Chapter 3: Understanding SSH-1, SSH-2, and Use Cases
Learn how SSH-1 and SSH-2 differ and how SSH is used for remote administration, file transfers, and CI/CD pipelines.
In the previous chapter, you learned how SSH establishes a secure connection between a client and a server through a seven-step handshake.
Now that you understand how SSH works internally, the next step is to learn about the two versions of the SSH protocol and how they differ.
SSH-1 vs SSH-2
When working with SSH, you may have seen the terms SSH-1 and SSH-2.
These refer to two different versions of the Secure Shell protocol, and understanding the difference between them is important.
Because one version is obsolete and insecure, while the other is the modern standard used in production systems today.
SSH-1 - The Original
SSH-1 was created in 1995 by Finnish researcher Tatu YlΓΆnen, and at that time, it was a major improvement over existing remote access tools.
Before SSH, administrators commonly used protocols such as Telnet to log in to remote machines, but the problem with Telnet was that it transmitted data in plain text, which meant that usernames, passwords, and commands could be easily intercepted by anyone monitoring the network.
SSH-1 solved this problem by introducing encryption for remote sessions between the client and server, so that data traveling on the network could no longer be read by attackers listening on the network, which made remote administration significantly more secure.
Because of this improvement, SSH-1 was rapidly adopted across Unix and Linux systems and became the standard method for secure remote login.
However, as SSH-1 became widely used, security researchers started to find serious weaknesses in its design.
The biggest problem was that it relied on older encryption algorithms, such as DES and 3DES, which were later found to have security vulnerabilities.

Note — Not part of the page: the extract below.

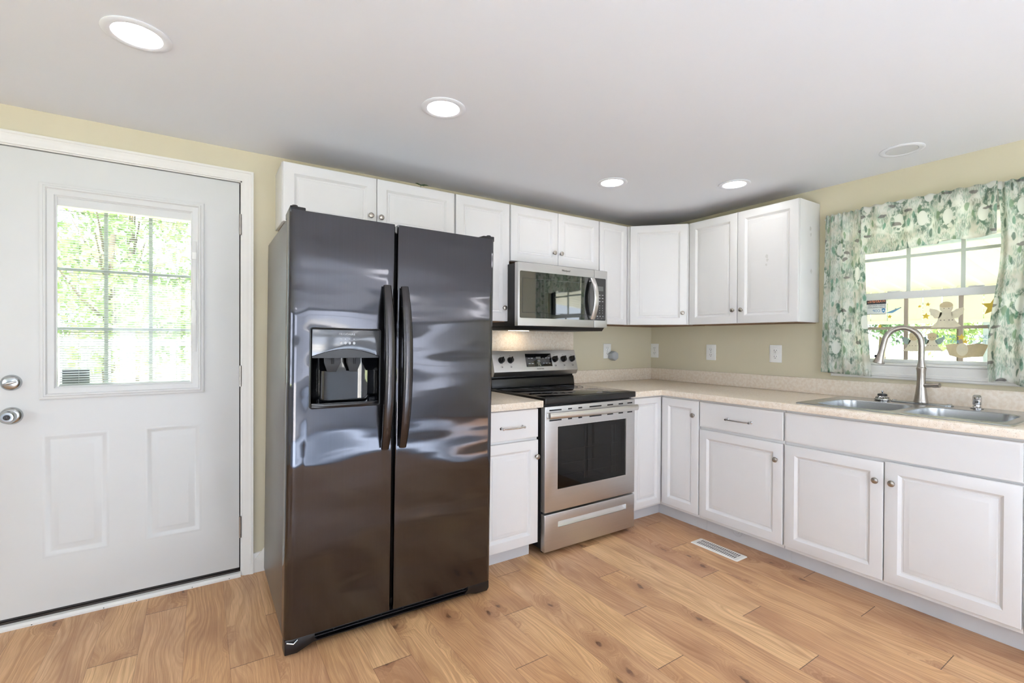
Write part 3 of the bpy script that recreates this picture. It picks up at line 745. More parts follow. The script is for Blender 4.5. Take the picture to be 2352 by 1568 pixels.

It also had problems with how it verified the integrity of data, which meant an attacker could potentially inject malicious data into an active SSH session.
These were not minor problems but basic design flaws in the protocol, and because of these weaknesses, SSH-1 could not simply be fixed with small updates or patches, so the only real solution was to redesign the protocol completely and build a new version from scratch.